Mostly summarized from Gregory Mankiw’s Principles of Economics, 5th Ed.

PART 4 The Economics of the Public Sector

Chapter 11 of 36 Public Goods and Common Resources       

Section 5 of 14

Per Figure 1:

Goods can be grouped into four categories using two characteristics.

A good is excludable if people can be prevented from using it

A good is rival in consumption if one person's use of the good lessens other people's use of it. 

Consider a fireworks show to understand how public goods differ from other goods and the problems they present for society.

Fireworks are a public good, because

· not excludable, it’s not possible to prevent someone from seeing them

· not rival in consumption, one person's enjoyment of them doesn’t reduce other people’s enjoyment

The citizens of Smalltown have a fireworks show each Fourth of July.

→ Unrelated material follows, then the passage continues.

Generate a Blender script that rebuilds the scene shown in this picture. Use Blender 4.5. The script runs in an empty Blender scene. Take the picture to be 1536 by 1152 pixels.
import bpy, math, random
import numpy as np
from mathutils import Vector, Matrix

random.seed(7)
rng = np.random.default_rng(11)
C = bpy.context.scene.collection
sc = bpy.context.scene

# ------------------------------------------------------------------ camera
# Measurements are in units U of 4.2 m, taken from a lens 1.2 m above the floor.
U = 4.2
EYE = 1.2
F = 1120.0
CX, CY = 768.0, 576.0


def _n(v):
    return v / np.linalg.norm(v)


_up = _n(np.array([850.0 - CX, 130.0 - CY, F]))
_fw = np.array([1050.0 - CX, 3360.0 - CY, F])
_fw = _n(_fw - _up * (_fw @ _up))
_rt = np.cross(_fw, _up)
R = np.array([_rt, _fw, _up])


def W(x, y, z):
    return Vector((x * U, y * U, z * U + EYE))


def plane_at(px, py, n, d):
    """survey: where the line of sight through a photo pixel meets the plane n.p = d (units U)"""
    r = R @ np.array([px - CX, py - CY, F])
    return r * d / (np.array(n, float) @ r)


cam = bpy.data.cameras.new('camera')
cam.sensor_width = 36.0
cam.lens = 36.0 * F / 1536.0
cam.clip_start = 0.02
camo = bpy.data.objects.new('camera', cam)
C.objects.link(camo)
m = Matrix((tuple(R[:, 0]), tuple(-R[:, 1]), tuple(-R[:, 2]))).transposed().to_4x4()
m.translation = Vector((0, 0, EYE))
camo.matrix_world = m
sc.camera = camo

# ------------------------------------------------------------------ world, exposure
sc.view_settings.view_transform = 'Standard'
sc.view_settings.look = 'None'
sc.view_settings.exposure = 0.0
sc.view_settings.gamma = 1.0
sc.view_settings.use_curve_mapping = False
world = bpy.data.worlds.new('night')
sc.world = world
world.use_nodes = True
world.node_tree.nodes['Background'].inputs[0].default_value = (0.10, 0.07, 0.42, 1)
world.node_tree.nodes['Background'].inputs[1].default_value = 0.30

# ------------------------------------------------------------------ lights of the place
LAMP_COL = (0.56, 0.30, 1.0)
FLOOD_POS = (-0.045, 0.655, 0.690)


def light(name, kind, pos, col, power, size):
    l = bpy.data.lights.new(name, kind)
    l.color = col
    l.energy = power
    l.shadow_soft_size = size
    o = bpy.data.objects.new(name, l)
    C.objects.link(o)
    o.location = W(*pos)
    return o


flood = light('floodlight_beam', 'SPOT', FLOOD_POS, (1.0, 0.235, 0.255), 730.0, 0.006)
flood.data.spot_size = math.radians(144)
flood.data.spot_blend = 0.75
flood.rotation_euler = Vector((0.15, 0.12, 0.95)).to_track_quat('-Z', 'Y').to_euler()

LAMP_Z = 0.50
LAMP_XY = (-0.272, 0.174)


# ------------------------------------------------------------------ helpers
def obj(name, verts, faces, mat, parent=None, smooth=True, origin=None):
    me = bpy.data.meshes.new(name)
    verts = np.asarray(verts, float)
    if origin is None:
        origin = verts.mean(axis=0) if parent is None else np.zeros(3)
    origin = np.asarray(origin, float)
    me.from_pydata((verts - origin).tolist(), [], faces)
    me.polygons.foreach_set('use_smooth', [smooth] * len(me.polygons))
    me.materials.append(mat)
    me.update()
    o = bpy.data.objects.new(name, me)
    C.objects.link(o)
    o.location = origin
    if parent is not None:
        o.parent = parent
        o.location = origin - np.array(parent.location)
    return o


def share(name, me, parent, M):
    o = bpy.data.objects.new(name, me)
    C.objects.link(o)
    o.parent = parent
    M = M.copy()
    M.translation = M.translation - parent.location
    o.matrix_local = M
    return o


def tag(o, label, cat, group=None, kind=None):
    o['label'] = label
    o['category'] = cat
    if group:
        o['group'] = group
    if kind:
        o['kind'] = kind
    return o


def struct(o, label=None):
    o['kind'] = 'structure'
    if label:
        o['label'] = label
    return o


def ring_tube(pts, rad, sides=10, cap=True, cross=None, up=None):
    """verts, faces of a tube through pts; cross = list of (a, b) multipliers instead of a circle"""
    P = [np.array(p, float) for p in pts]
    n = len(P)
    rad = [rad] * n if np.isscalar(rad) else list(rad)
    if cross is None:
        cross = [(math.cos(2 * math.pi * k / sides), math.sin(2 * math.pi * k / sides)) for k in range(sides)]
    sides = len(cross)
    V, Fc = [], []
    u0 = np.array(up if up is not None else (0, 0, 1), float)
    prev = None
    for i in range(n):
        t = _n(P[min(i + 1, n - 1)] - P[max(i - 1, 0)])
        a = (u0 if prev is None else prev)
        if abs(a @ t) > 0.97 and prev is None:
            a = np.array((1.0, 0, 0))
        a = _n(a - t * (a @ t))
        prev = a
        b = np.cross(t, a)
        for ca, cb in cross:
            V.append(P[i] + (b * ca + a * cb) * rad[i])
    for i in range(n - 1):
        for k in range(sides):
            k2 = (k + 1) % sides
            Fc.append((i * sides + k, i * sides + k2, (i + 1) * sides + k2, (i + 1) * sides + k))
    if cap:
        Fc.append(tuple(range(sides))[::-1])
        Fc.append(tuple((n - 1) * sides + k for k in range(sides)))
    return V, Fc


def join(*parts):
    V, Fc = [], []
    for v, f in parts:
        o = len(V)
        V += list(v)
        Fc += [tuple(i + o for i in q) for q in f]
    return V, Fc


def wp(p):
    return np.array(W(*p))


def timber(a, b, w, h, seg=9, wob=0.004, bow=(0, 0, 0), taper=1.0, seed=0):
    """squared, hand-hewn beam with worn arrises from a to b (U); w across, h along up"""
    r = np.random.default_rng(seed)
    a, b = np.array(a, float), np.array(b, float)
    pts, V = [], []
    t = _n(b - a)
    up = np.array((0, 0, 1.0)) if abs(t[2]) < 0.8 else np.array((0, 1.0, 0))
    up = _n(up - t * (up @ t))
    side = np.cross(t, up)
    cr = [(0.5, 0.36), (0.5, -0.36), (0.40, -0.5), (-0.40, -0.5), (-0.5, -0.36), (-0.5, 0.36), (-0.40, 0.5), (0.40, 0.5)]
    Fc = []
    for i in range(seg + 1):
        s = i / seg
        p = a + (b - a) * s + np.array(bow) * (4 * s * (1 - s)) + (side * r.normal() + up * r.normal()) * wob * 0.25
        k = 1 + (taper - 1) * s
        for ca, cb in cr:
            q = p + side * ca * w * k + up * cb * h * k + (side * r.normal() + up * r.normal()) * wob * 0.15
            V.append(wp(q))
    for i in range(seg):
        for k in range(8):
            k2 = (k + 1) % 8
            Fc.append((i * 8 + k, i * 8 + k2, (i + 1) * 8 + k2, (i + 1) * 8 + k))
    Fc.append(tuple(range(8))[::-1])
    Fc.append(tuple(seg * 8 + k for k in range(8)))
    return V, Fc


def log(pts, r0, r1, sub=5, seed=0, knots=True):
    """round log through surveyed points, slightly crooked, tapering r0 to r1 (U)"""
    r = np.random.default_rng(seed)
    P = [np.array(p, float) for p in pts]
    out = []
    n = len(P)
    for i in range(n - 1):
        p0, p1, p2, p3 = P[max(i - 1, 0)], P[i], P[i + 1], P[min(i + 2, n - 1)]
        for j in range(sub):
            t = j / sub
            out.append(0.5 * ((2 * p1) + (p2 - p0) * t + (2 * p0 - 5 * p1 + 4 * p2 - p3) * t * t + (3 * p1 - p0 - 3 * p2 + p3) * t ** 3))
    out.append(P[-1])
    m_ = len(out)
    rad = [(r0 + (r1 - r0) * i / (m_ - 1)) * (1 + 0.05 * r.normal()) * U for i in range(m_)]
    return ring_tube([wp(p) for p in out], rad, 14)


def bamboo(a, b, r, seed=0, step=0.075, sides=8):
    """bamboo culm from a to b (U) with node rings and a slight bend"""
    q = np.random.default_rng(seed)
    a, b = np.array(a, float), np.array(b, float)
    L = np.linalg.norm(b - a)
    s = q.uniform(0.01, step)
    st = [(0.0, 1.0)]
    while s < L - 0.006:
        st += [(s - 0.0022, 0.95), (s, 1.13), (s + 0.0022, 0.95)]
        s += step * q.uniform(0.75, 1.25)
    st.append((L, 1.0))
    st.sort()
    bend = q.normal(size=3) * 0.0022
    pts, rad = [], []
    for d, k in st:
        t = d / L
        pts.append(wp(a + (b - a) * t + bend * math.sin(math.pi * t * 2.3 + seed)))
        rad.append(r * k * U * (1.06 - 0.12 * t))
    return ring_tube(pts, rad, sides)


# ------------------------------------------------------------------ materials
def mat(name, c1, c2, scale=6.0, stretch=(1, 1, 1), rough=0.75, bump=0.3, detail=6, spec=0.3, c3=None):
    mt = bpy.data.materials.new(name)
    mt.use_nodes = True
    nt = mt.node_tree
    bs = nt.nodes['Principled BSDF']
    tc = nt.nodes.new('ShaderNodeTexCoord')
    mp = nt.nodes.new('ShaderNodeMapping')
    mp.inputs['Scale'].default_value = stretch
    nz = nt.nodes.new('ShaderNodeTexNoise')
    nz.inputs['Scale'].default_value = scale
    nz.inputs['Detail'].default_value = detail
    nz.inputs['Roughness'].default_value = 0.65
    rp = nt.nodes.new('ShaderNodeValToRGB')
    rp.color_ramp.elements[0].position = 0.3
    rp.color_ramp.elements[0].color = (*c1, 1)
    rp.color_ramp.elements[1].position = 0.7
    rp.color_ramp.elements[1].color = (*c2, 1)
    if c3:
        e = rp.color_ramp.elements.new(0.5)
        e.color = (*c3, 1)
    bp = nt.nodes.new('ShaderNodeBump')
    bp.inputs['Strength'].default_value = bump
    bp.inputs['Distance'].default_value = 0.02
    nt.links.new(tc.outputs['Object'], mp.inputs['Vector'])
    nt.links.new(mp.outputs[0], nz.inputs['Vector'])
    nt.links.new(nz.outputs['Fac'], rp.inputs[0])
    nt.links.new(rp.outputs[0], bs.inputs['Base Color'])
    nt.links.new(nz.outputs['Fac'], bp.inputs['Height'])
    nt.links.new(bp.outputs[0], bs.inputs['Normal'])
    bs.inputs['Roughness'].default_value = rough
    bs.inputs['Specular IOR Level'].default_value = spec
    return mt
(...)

Each of the 500 residents place a $10 value on seeing the show for a total benefit of $5000.

The fireworks show cost is $1000.

Because the $5000 benefit exceeds the $1000 cost it is efficient for Smalltown to have a fireworks show.

The private market would probably not produce an efficient outcome.

Suppose Smalltown businessperson Ellen decides to put on a fireworks show,

hoping to make a profit or at least break even.

Ellen would have trouble selling tickets for her show, because her potential customers know they can see the fireworks without paying.

Fireworks are not excludable and people have incentive to be free riders.

A free rider is someone who receives benefit of a good without paying for it.

In a free rider situation the market fails to provide the efficient outcome.

This market failure arises because of an externality.

If Ellen puts on the fireworks show she gives an external benefit to people who see the show without paying for it.

Even though Ellen’s fireworks show is socially desirable, she cannot put it on and break even on costs.

So, Ellen makes the privately rational but socially inefficient decision not to put on the show.

The solution to Smalltown's problem is for the local government to finance the fireworks show.

The town council

· raises the 500 residents’ taxes by $2 for a $1000 fund for the fireworks show

· pays Ellen the $1000, covering her costs, to put on the show

Everyone in Smalltown is better off by $8, they paid a $2 tax cost and got a $10 entertainment benefit.

This example shows a general lesson about public goods.

Because public goods are not excludable the free-rider problem prevents the private market from supplying them.

The government can remedy the free-rider problem and make everyone better off.